▸ Instruction
Quote the full listing word for word.

▸ Dataset extract
start

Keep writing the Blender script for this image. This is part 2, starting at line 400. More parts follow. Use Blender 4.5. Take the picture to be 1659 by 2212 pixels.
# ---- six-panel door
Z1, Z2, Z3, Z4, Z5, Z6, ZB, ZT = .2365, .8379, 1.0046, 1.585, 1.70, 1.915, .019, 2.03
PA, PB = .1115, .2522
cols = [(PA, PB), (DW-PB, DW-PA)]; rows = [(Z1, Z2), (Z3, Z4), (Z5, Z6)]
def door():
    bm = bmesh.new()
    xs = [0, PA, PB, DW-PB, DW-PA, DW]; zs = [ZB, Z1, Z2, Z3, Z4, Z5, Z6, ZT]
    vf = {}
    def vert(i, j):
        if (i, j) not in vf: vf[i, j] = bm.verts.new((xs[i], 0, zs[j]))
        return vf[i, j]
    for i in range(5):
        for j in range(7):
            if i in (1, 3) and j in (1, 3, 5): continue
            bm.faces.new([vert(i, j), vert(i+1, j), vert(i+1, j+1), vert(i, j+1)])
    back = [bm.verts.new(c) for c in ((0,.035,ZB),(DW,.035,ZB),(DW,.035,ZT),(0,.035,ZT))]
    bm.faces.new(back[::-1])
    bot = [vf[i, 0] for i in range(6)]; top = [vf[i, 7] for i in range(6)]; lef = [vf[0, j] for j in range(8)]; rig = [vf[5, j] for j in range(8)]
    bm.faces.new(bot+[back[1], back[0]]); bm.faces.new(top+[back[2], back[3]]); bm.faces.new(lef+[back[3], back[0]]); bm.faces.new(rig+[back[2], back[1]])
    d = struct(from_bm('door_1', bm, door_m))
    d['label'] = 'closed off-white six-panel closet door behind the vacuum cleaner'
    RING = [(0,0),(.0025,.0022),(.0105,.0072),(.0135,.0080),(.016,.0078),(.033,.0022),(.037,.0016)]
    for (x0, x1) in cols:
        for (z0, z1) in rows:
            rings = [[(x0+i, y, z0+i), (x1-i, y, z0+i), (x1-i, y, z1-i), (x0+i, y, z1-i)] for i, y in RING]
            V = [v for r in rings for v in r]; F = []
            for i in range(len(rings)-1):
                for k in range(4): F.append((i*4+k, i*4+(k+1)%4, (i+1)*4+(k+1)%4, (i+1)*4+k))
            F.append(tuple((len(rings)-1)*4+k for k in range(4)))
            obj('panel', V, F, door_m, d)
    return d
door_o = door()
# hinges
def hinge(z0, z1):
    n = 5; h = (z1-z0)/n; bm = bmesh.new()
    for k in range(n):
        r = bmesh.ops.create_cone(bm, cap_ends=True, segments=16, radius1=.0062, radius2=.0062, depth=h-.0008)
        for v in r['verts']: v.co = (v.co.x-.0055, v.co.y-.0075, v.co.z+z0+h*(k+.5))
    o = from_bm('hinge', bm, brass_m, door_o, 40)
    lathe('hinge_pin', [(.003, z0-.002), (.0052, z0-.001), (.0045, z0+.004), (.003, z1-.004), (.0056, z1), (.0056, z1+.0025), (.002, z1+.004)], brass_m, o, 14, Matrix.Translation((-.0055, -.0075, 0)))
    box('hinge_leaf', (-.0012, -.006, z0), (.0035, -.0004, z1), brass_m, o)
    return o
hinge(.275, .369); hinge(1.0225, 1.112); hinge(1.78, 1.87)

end

▸ Answer for this exercise
Keep writing the Blender script for this image. This is part 2, starting at line 400. More parts follow. Use Blender 4.5. Take the picture to be 1659 by 2212 pixels.
# ---- six-panel door
Z1, Z2, Z3, Z4, Z5, Z6, ZB, ZT = .2365, .8379, 1.0046, 1.585, 1.70, 1.915, .019, 2.03
PA, PB = .1115, .2522
cols = [(PA, PB), (DW-PB, DW-PA)]; rows = [(Z1, Z2), (Z3, Z4), (Z5, Z6)]
def door():
    bm = bmesh.new()
    xs = [0, PA, PB, DW-PB, DW-PA, DW]; zs = [ZB, Z1, Z2, Z3, Z4, Z5, Z6, ZT]
    vf = {}
    def vert(i, j):
        if (i, j) not in vf: vf[i, j] = bm.verts.new((xs[i], 0, zs[j]))
        return vf[i, j]
    for i in range(5):
        for j in range(7):
            if i in (1, 3) and j in (1, 3, 5): continue
            bm.faces.new([vert(i, j), vert(i+1, j), vert(i+1, j+1), vert(i, j+1)])
    back = [bm.verts.new(c) for c in ((0,.035,ZB),(DW,.035,ZB),(DW,.035,ZT),(0,.035,ZT))]
    bm.faces.new(back[::-1])
    bot = [vf[i, 0] for i in range(6)]; top = [vf[i, 7] for i in range(6)]; lef = [vf[0, j] for j in range(8)]; rig = [vf[5, j] for j in range(8)]
    bm.faces.new(bot+[back[1], back[0]]); bm.faces.new(top+[back[2], back[3]]); bm.faces.new(lef+[back[3], back[0]]); bm.faces.new(rig+[back[2], back[1]])
    d = struct(from_bm('door_1', bm, door_m))
    d['label'] = 'closed off-white six-panel closet door behind the vacuum cleaner'
    RING = [(0,0),(.0025,.0022),(.0105,.0072),(.0135,.0080),(.016,.0078),(.033,.0022),(.037,.0016)]
    for (x0, x1) in cols:
        for (z0, z1) in rows:
            rings = [[(x0+i, y, z0+i), (x1-i, y, z0+i), (x1-i, y, z1-i), (x0+i, y, z1-i)] for i, y in RING]
            V = [v for r in rings for v in r]; F = []
            for i in range(len(rings)-1):
                for k in range(4): F.append((i*4+k, i*4+(k+1)%4, (i+1)*4+(k+1)%4, (i+1)*4+k))
            F.append(tuple((len(rings)-1)*4+k for k in range(4)))
            obj('panel', V, F, door_m, d)
    return d
door_o = door()
# hinges
def hinge(z0, z1):
    n = 5; h = (z1-z0)/n; bm = bmesh.new()
    for k in range(n):
        r = bmesh.ops.create_cone(bm, cap_ends=True, segments=16, radius1=.0062, radius2=.0062, depth=h-.0008)
        for v in r['verts']: v.co = (v.co.x-.0055, v.co.y-.0075, v.co.z+z0+h*(k+.5))
    o = from_bm('hinge', bm, brass_m, door_o, 40)
    lathe('hinge_pin', [(.003, z0-.002), (.0052, z0-.001), (.0045, z0+.004), (.003, z1-.004), (.0056, z1), (.0056, z1+.0025), (.002, z1+.004)], brass_m, o, 14, Matrix.Translation((-.0055, -.0075, 0)))
    box('hinge_leaf', (-.0012, -.006, z0), (.0035, -.0004, z1), brass_m, o)
    return o
hinge(.275, .369); hinge(1.0225, 1.112); hinge(1.78, 1.87)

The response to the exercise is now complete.